_Goal of the exercise_
Every line that holds "Blender" should be shown.

====================

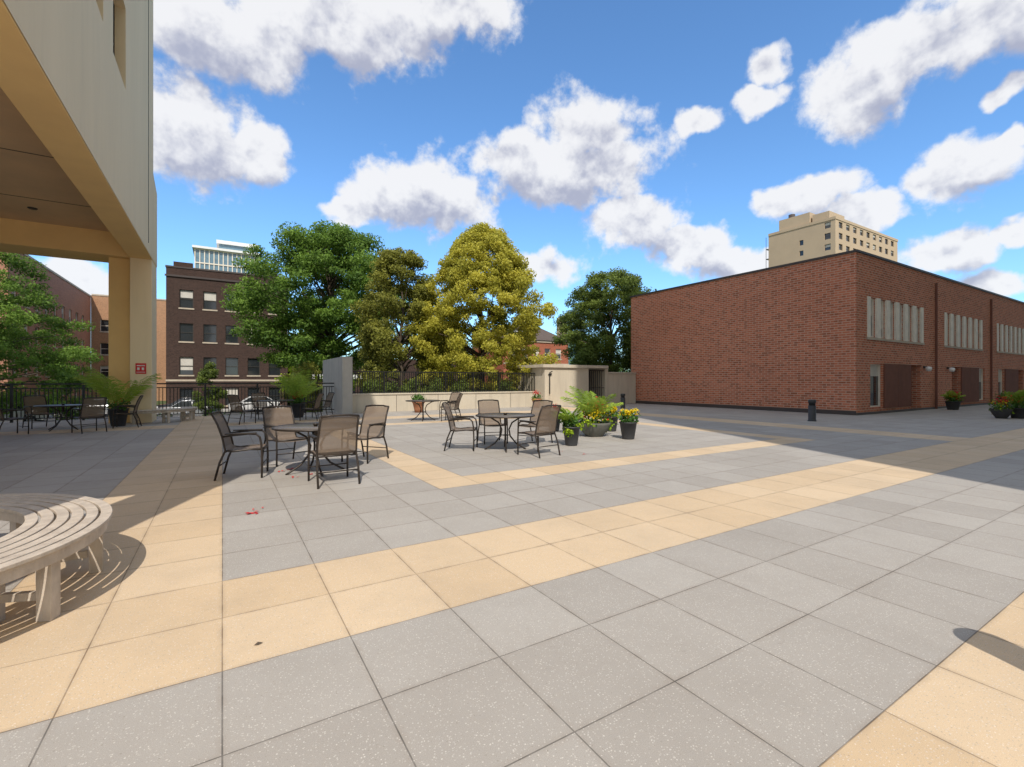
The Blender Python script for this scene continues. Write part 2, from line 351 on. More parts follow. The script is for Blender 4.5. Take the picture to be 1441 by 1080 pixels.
# ---------------------------------------------------------------- tower behind the camera (casts the shadow on the right)
e=empty('high_rise_building')
mb=MB(); ops=[]
X0=3.55*H;Y1=-5*H
for fl in range(11):
    for c in range(10): ops.append((3+c*7,6.2+c*7,3+fl*3.8,5.2+fl*3.8))
facade(mb,(X0,Y1,0),(1,0,0),(0,1,0),76,0,33*H,ops,'cream',blinds=.4)
mb.box(X0,X0+76,Y1-20,Y1-1.1,0,33*H-.01,'cream'); mb.box(X0,X0+76,Y1-1.2,Y1-.003,33*H-.3,33*H,'cream',skip='N')
mb.box(X0,X0+.3,Y1-1.1,Y1-.003,0,33*H-.31,'cream'); mb.obj('walls',e)

# ---------------------------------------------------------------- low brick building (right)
e=empty('brick_building'); bx0=15.5*H; by0=6.27*H; bz=4.70*H
mb=MB(); ops=[]
def U(x): return (x-15.5)*H
fins=[]
for g in range(5):
    a=16.25+g*6.22; wd=4.1
    n=6; st=wd/n
    for i in range(n): ops.append((U(a+i*st+.13),U(a+(i+1)*st-.13),2.3*H,3.48*H,'w'))
    fins.append((a,wd,n,st))
def lower(g,flip):
    a=15.5+g*6.22
    L=[(.9,1.75,.2,1.5,'w'),(3.85,4.75,0.0,1.52,'door')]
    for (p,q,z0_,z1_,k) in L:
        if flip: p,q=6.2-q-.0,6.2-p
        ops.append((U(a+p),U(a+q),z0_*H,z1_*H,k))
for g in range(5): lower(g,g%2==1)
facade(mb,(bx0,by0,0),(1,0,0),(0,-1,0),32*H,0,bz,ops,'brick',depth=.16,frame='frame',double=False,blinds=.75)
mb.face([(bx0,by0,0),(bx0,15.0*H,0),(bx0,15.0*H,bz),(bx0,by0,bz)],'brick')
mb.face([(bx0,15.0*H,0),(bx0+32*H,15.0*H,0),(bx0+32*H,15.0*H,bz),(bx0,15.0*H,bz)],'brick')
mb.face([(bx0+32*H,by0,0),(bx0+32*H,15.0*H,0),(bx0+32*H,15.0*H,bz),(bx0+32*H,by0,bz)],'brick')
mb.face([(bx0,by0,bz-.15),(bx0+32*H,by0,bz-.15),(bx0+32*H,15*H,bz-.15),(bx0,15*H,bz-.15)],'gravel')
mb.obj('brick_walls',e)
mb=MB()
for (a,wd,n,st) in fins:
    for i in range(n+1):
        x=(a+i*st)*H; w_=.13*H+.01
        mb.box(x-w_*(.5 if i==0 else 1),x+w_*(.5 if i==n else 1),by0-.03,by0+.05,2.3*H-.02,3.48*H+.02,'frame')
    mb.box((a-.1)*H,(a+wd+.1)*H,by0-.05,by0-.001,2.3*H-.12,2.3*H-.022,'stone')
mb.obj('window_surrounds',e)
mb=MB()
for g in range(5):
    a=15.5+g*6.22
    p,q=(1.80,3.80) if g%2==0 else (2.4,4.4)
    mb.box((a+p)*H,(a+(p+q)/2)*H-.01,by0-.06,by0-.003,.16*H,1.52*H,'panel'); mb.box((a+(p+q)/2)*H+.01,(a+q)*H,by0-.06,by0-.003,.16*H,1.52*H,'panel')
    mb.box((a+6.02)*H-.04,(a+6.02)*H+.04,by0-.09,by0-.002,0,bz-.35,'panel')
mb.obj('wall_panels',e)
mb=MB(); c=.06
mb.box(bx0-c,bx0+32*H+c,by0-c,by0+.35,bz,bz+.09,'coping'); mb.box(bx0-c,bx0+.35,by0+.351,15*H+c,bz,bz+.09,'coping'); mb.box(bx0+.351,bx0+32*H+c,15*H-.3,15*H+c,bz,bz+.09,'coping')
mb.box(bx0-.012,bx0-.001,by0,15*H,0,.18,'coping'); mb.box(bx0-.012,bx0+32*H,by0-.012,by0-.001,0,.10,'coping')
mb.obj('coping',e)
mb=MB()
for g in (0,1,2,3):
    x=(15.5+g*6.22+(4.95 if g%2==0 else .95))*H
    mb.box(x-.06,x+.06,by0-.1,by0-.001,1.42*H,1.5*H,'framed'); mb.lathe([(.001,-.12),(.09,-.10),(.13,0),(.11,.09),(.001,.12)],'white',14,(x,by0-.2,1.4*H))
mb.obj('wall_lamps',e)

# ---------------------------------------------------------------- background buildings
e=empty('brick_apartment_building'); mb=MB(); ops=[]
x0=-3.3*H; x1=4.3*H; y0=40*H; zt=8.85*H
RZ=(6.75,4.4,2.05,-.15)
for cx in (-2.14,-.75,.6,2.0,3.4):
    for cz in RZ:
        ops.append(((cx+3.3-.40)*H,(cx+3.3+.40)*H,(cz-.65)*H,(cz+.62)*H))
W=[(3*i+1.2,3*i+2.4,(cz-.65)*H,(cz+.62)*H) for i in range(6) for cz in RZ]
block(mb,x0,x1,y0,y0+16*H,GZ,zt,'brick_dk',S=ops,W=W,frame='framed',sill='stone',blinds=.45)
mb.obj('walls',e)
mb=MB()
mb.box(x0-.1,x1+.1,y0-.12,y0-.002,zt-.9,zt-.72,'coping'); mb.box(x0-.06,x1+.06,y0-.06,y0+.3,zt,zt+.16,'coping')
mb.box(x0-.06,x0+.3,y0+.301,y0+16*H,zt,zt+.16,'coping')
mb.box(x0+.6,x0+2.2,y0-.05,y0+.3,zt+.161,zt+.6,'brick_dk'); mb.box(x1-2.6,x1-1,y0-.05,y0+.3,zt+.161,zt+.6,'brick_dk')
mb.box(x0-.03,x1+.03,y0-.05,y0-.002,.95*H,1.08*H,'stone')
mb.obj('cornice',e)
e=empty('courtyard_apartment_building'); mb=MB()
Eo=[(1.0+i*3.0,2.2+i*3.0,(cz-.62)*H,(cz+.55)*H) for i in range(9) for cz in (6.5,4.2,1.95,-.2)]
So=[(1.5+i*3.2,2.8+i*3.2,(cz-.62)*H,(cz+.55)*H) for i in range(4) for cz in (6.5,4.2,1.95,-.2)]
block(mb,-24*H,-11*H,40*H,60.98*H,GZ,9.2*H,'brick_or',E=Eo,S=So,frame='frame',sill='stone',blinds=.5)
S2=[(1.0+i*2.6,2.1+i*2.6,(cz-.62)*H,(cz+.55)*H) for i in range(4) for cz in (6.5,4.2,1.95,-.2)]
block(mb,-11*H+.01,-1.5*H,61*H,72*H,GZ,9.4*H,'brick_lt',S=S2,frame='frame',sill='stone',blinds=.5)
mb.box(-24.1*H,-10.95*H,39.93*H,61*H,9.2*H+.002,9.2*H+.22,'stone')
mb.box(-10.94*H,-1.4*H,60.95*H,72*H,9.4*H+.002,9.4*H+.2,'stone')
mb.obj('walls',e)
e=empty('shop_building'); mb=MB()
block(mb,4.6*H,22*H,41*H,50*H,GZ,2.9*H,'brick_dk',S=[(1+i*3.4,3.8+i*3.4,GZ+.6,.5*H) for i in range(6)],frame='framed',double=False,blinds=0)
mb.box(5.2*H,12*H,41*H-.12,41*H-.003,1.0*H,1.7*H,'dark')
for i in range(11):
    x=6.2*H+i*.55; mb.box(x,x+(.4 if i%3 else .25),41*H-.15,41*H-.122,1.15*H,1.15*H+.5,'white')
mb.obj('walls',e)
e=empty('brick_house'); mb=MB()
hx0,hx1,hy=24.2*H,32.5*H,36.6*H+6
block(mb,hx0,hx1,hy,hy+10,GZ,5.2*H,'brick_red',S=[(1+i*2.1,2.1+i*2.1,(z-.55)*H,(z+.55)*H) for i in range(5) for z in (3.9,1.7,-.2)],frame='frame',sill='stone',blinds=.5)
mb.box(hx0-.1,hx1+.1,hy-.15,hy-.002,5.05*H,5.2*H+.1,'stone'); mb.box(hx0-.05,hx1+.05,hy-.08,hy-.002,2.7*H,2.85*H,'stone')
zr=5.2*H+.11
mb.face([(hx0-.3,hy-.3,zr),(hx1+.3,hy-.3,zr),(hx1-2,hy+5,zr+2.6),(hx0+2,hy+5,zr+2.6)],'roof'); mb.face([(hx0-.3,hy-.3,zr),(hx0+2,hy+5,zr+2.6),(hx0-.3,hy+10,zr)],'roof'); mb.face([(hx1+.3,hy-.3,zr),(hx1+.3,hy+10,zr),(hx1-2,hy+5,zr+2.6)],'roof')
mb.face([(hx0-.3,hy+10,zr),(hx1+.3,hy+10,zr),(hx1-2,hy+5,zr+2.6),(hx0+2,hy+5,zr+2.6)],'roof')
mb.box(hx0+2.6,hx0+5,hy+.6,hy+2.6,zr,zr+1.5,'white'); mb.face([(hx0+2.4,hy+.4,zr+1.5),(hx0+3.8,hy+.4,zr+2.5),(hx0+5.2,hy+.4,zr+1.5)],'roof')
mb.face([(hx0+2.4,hy+.4,zr+1.5),(hx0+3.8,hy+.4,zr+2.5),(hx0+3.8,hy+3,zr+2.5),(hx0+2.4,hy+3,zr+1.5)],'roof'); mb.face([(hx0+5.2,hy+.4,zr+1.5),(hx0+3.8,hy+.4,zr+2.5),(hx0+3.8,hy+3,zr+2.5),(hx0+5.2,hy+3,zr+1.5)],'roof')
mb.obj('walls',e)
e=empty('beige_apartment_tower'); mb=MB(); ops=[]
X0,X1,Y0,Y1=102*H,131*H,44.8*H,58*H; ZT=33.0*H
for r in range(8):
    z=ZT-2.6-r*3.1
    for c in range(9): ops.append((2+c*4.3,4.2+c*4.3,z,z+1.7))
Wo=[(1.2,2.8,ZT-2.6-r*3.1,ZT-.9-r*3.1) for r in range(8)]+[(8.5,9.6,ZT-2.6-r*3.1,ZT-1.1-r*3.1) for r in range(1,8)]
block(mb,X0,X1,Y0,Y1,GZ,ZT,'beige',S=ops,W=Wo,frame='framed',blinds=.3,depth=.3)
block(mb,X0+.5,X0+16,Y0+7,Y1-3,ZT,ZT+3.6,'beige',depth=.2); block(mb,X0+1,X0+10,Y0+2,Y0+6.5,ZT,ZT+2.6,'beige')
mb.box(X0-.15,X1+.15,Y0-.15,Y0+.4,ZT-.5,ZT+.25,'beige'); mb.box(X0-.15,X0+.4,Y0+.401,Y1,ZT-.5,ZT+.25,'beige')
mb.lathe([(.9,0),(.9,5.5),(.6,5.5)],'coping',12,(X0+4,Y1-5,ZT))
for r in range(8):
    mb.box(X0+2,X0+6,Y1,Y1+2.0,ZT-4-r*3.1,ZT-3.8-r*3.1,'coping')
for xx in (2,6): mb.box(X0+xx,X0+xx+.1,Y1+1.9,Y1+2.0,GZ,ZT,'coping')
mb.obj('walls',e)
e=empty('glass_office_tower'); mb=MB()
a0,a1,b0=-7.2*H,10.2*H,175*H; GT=42.0*H
mb.box(a0,a1,b0,b0+30*H,GZ,GT,'bglass')
n=14
for i in range(n+1):
    x=a0+(a1-a0)*i/n; mb.box(x-.18,x+.18,b0-.3,b0-.003,GZ,GT,'frame')
for r in range(9): mb.box(a0,a1,b0-.36,b0-.301,GT-r*4.2*H-.5,GT-r*4.2*H,'frame')
mb.box(a0-1,a1+1,b0-1.5,b0+30*H,GT+.01,GT+1,'white'); mb.box(a0+9,a1-1,b0+4,b0+25*H,GT+1.01,GT+3*H,'bglass'); mb.box(a0+8,a1,b0+3,b0+25*H,GT+3*H,GT+4.1*H,'white')
mb.obj('walls',e)
for (px,w,zt_,dd,k) in ((.135,8,47,300,'bglass'),(.105,5,43,310,'beige')):
    e=empty('distant_high_rise'); F=Vector((.5255,.8508)); R=Vector((.8508,-.5255)); p=(F+R*px)*dd*H
    mb=MB(); mb.box(p.x,p.x+w*H,p.y,p.y+w*H,GZ,zt_*H,k)
    for r in range(14): mb.box(p.x-.1,p.x+w*H+.1,p.y-.3,p.y-.01,(zt_-1-r*2.6)*H-1.6,(zt_-1-r*2.6)*H,'glass')
    mb.obj('walls',e)

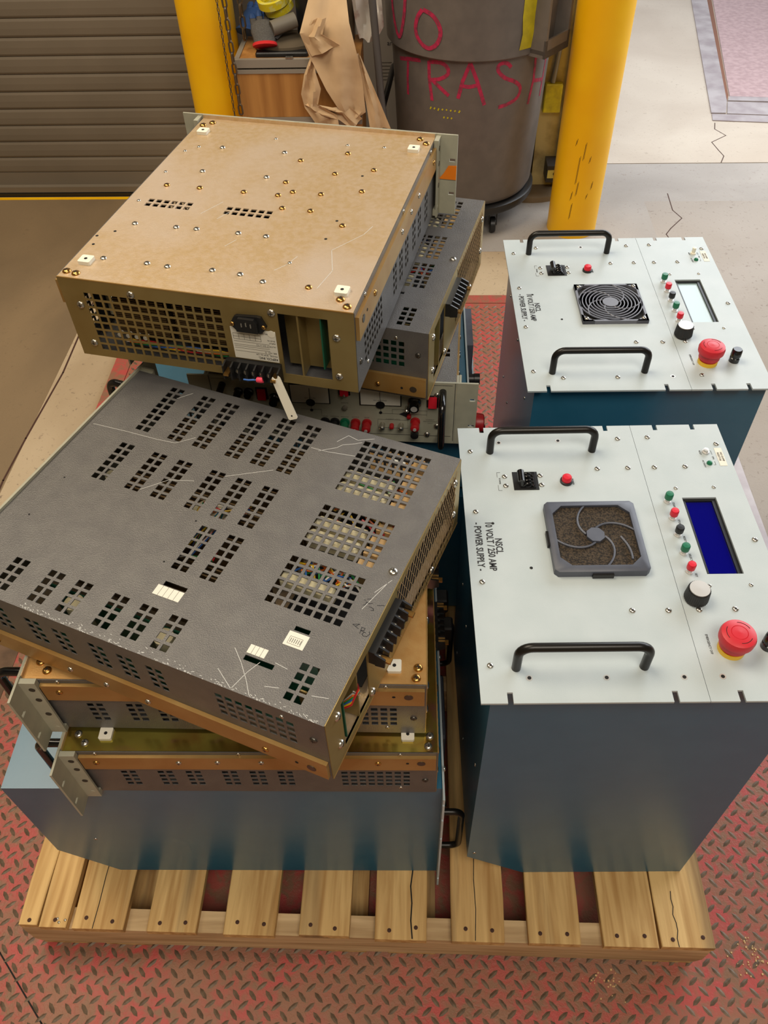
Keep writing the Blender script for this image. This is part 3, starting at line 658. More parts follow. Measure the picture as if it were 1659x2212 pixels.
        for u, v in ((fu0+.008, fv0+.008), (fu1-.008, fv0+.008), (fu1-.008, fv1-.008), (fu0+.008, fv1-.008)): inst(SC_ST, 'screw', fg, M @ T(u, v, .007))
    else:
        ff = MB(M); c = .006; h = .013
        def ring(d, cc): return [(f0+d+cc, g0+d), (f1-d-cc, g0+d), (f1-d, g0+d+cc), (f1-d, g1-d-cc), (f1-d-cc, g1-d), (f0+d+cc, g1-d), (f0+d, g1-d-cc), (f0+d, g0+d+cc)]
        R_ = [(ring(0, .005), 0), (ring(0, .005), h-.002), (ring(.0022, .005), h), (ring(.0095, .014), h), (ring(.0095, .014), h-.004)]
        vs = [(x, y, z) for rg, z in R_ for x, y in rg]; fs = []
        for k in range(4):
            for i in range(8): j = (i+1) % 8; fs.append((k*8+i, k*8+j, k*8+8+j, k*8+8+i))
        ff.add(vs, fs); cuu, cvv = (f0+f1)/2, (g0+g1)/2
        def spiral(a0, r1, sweep, n=12, r0=.013): return [(cuu+(r0+(r1-r0)*s_/n)*math.cos(a0+sweep*(s_/n)**.8), cvv+(r0+(r1-r0)*s_/n)*math.sin(a0+sweep*(s_/n)**.8), h-.002) for s_ in range(n+1)]
        for a0, r1, s0 in ((150, .054, 0), (60, .056, 0), (-30, .054, 0), (240, .055, 0)):
            ff.tube(spiral(math.radians(a0+20), r1, -1.25), .0015, 6)
        ff.tube(spiral(math.radians(-5), .060, -.7, r0=.034), .0015, 6)
        ff.prism([(cuu+.013*math.cos(a*PI/4+.3), cvv+.013*math.sin(a*PI/4+.3)) for a in range(8)], h-.004, h)
        ff = ff.obj('filter_frame', M_violet, t)
        MB(M).box(f0+.006, f1-.006, g0+.006, g1-.006, .0002, h-.0045).obj('filter_foam', M_foam, ff)
        if variant == 'filter': MB(M).box(f0+.05, f0+.078, g0-.0035, g0, .0002, .007).box(f0-.003, f0, g0+.05, g0+.075, .0002, .007).obj('frame_clip', M_black, ff)
    if variant == 'side':
        for u_, v_, w_ in ((.335, .09, .022), (.335, .150, .028)) if parent_loc[1] < .3 else (): MB(M).bbox(u_-.02, u_+.02, v_-.014, v_+.014, .0002, w_, .003).obj('connector_block', M_black, t)
        return t
    # buttons
    for k, (v, m_) in enumerate(zip((.319, .287, .2561, .2237, .1919), (M_green, M_red, M_black, M_green, M_red))):
        o = MB(M).lathe([(.0052, 0), (.0052, .002), (.0034, .0022), (.0034, .009)], c=(.2928, v, 0), n=18).obj('push_button', M_alu, t)
        MB(M).lathe([(.0056, .008), (.0058, .0095), (.0058, .0165), (.0050, .0182), (.001, .0184)], c=(.2928, v, 0), n=20).obj('button_cap', m_, o)
    kb = MB(M)
    n = 36; vs = []; pr = [(.0158, .003), (.0158, .004), (.0145, .021), (.0138, .022)]
    for r_, z in pr:
        for i in range(n*2): a = PI*i/n; rr = r_*(1 if i % 2 else .95); vs.append((.2900+rr*math.cos(a), .1478+rr*math.sin(a), z))
    fs = [(k*2*n+i, k*2*n+(i+1) % (2*n), (k+1)*2*n+(i+1) % (2*n), (k+1)*2*n+i) for k in range(3) for i in range(2*n)]+[tuple(range(6*n, 8*n))]
    kb.add(vs, fs); kb = kb.obj('rotary_knob', M_black, t)
    MB(M).lathe([(.0128, .0218), (.0128, .0232), (.001, .0234)], c=(.29, .1478, 0), n=32).obj('knob_cap', M_alu, kb)
    es = MB(M).lathe([(.0165, 0), (.0165, .007)], c=(.3142, .0715, 0), n=36).obj('emergency_stop', M_yellowp, t)
    eb = MB(M).lathe([(.0150, .007), (.0150, .010), (.0175, .011), (.0180, .020), (.0215, .023), (.0220, .030), (.0205, .0345), (.016, .0365), (.0102, .0372), (.0098, .0366), (.0093, .0372), (.001, .038)], c=(.3142, .0715, 0), n=44)
    eb = eb.obj('stop_button', M_redd, es)
    b = MB(M)
    for k in range(3): b.tube([(.3142+.0152*math.cos(2.1*k+.1*i+.4), .0715+.0152*math.sin(2.1*k+.1*i+.4), .0366) for i in range(12)], .0004, 5)
    b.obj('arrow_marks', M_slot, eb)
    MB(M).lathe([(.0085, 0), (.0085, .008), (.0072, .009), (.0072, .011), (.0088, .012), (.0085, .023), (.0070, .025), (.001, .025)], c=(.3598, .0745, 0), n=28).obj('fuse_holder', M_blackg, t)
    rb = MB(M).lathe([(.0055, 0), (.0055, .0025), (.0035, .003), (.0038, .0065 if variant != 'guard' else .013), (.001, .0068 if variant != 'guard' else .0135)], c=(.3735, .4195, 0), n=20).obj('reset_button', M_whitep if variant == 'guard' else M_alu, t)
    MB(M).lathe([(.0042, 0), (.0042, .002), (.003, .004), (.001, .0046)], c=(.3735, .3955, 0), n=20).obj('status_light', M_green, t)
    st = MB(M).box(.3885, .3995, .3903, .4285, .00005, .0004).obj('sticker', M_label, t)
    if full:
        def tx(s, u, v, size, sx=1.0, m_=M_ink, bold=0): return text_mesh('t', s, size, m_, M @ T(u, v, .0002) @ RZ(-90), t, sx, .0001, bold=bold)
        tx('NSCL', .0432, .2410, .0136, .84, bold=.0003); tx('10 VOLT / 250 AMP', .0318, .2418, .0136, .77, bold=.0003); tx('- POWER SUPPLY -', .0160, .2412, .0136, .77, bold=.0003)
        tx('EMERGENCY OFF', .2895, .0790, .0042, .9)
        tx('POWER', .1640, .3620, .0036); tx('POWER', .0560, .3650, .0036)
        for s_, v in (('START', .312), ('STOP', .280), ('RESET', .249), ('SELECT', .2165), ('SET', .1865)): tx(s_, .3010, v, .0040)
        tx('RESET', .3655, .4190, .0036); tx('ACTIVITY', .3655, .3950, .0036); tx('CPU', .3822, .4075, .0036)
        text_mesh('t', 'NO DUMP', .0042, M_ink, M @ T(.3962, .4095, .0006) @ RZ(-90), t, 1, .0001); text_mesh('t', 'RESISTOR', .0042, M_ink, M @ T(.3915, .4095, .0006) @ RZ(-90), t, 1, .0001)
        b = MB(M)
        b.strokes([[(.058, .383), (.053, .383), (.053, .373)], [(.058, .346), (.053, .346), (.053, .357)], [(.380, .4225), (.3825, .4225), (.3825, .4145)], [(.380, .3925), (.3825, .3925), (.3825, .400)]], .0004, .0002, .0001)
        b.obj('printed_lines', M_ink, t)
    return t
z1 = HP+.6685
psu('blue-cased power supply nearest the camera on the right, fan covered by a foam filter', Matrix(), 'filter', (.7787, .0907, z1), .0323)
psu('blue-cased power supply behind the front one, fan with an open ringed guard', Matrix(), 'guard', (.8830, .6726, z1-.0065), .0219, hcut=.0068)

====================

_Response for this exercise_
The Blender Python script for this scene continues. Write part 2, from line 351 on. More parts follow. The script is for Blender 4.5. Take the picture to be 1441 by 1080 pixels.
Keep writing the Blender script for this image. This is part 3, starting at line 658. More parts follow. Measure the picture as if it were 1659x2212 pixels.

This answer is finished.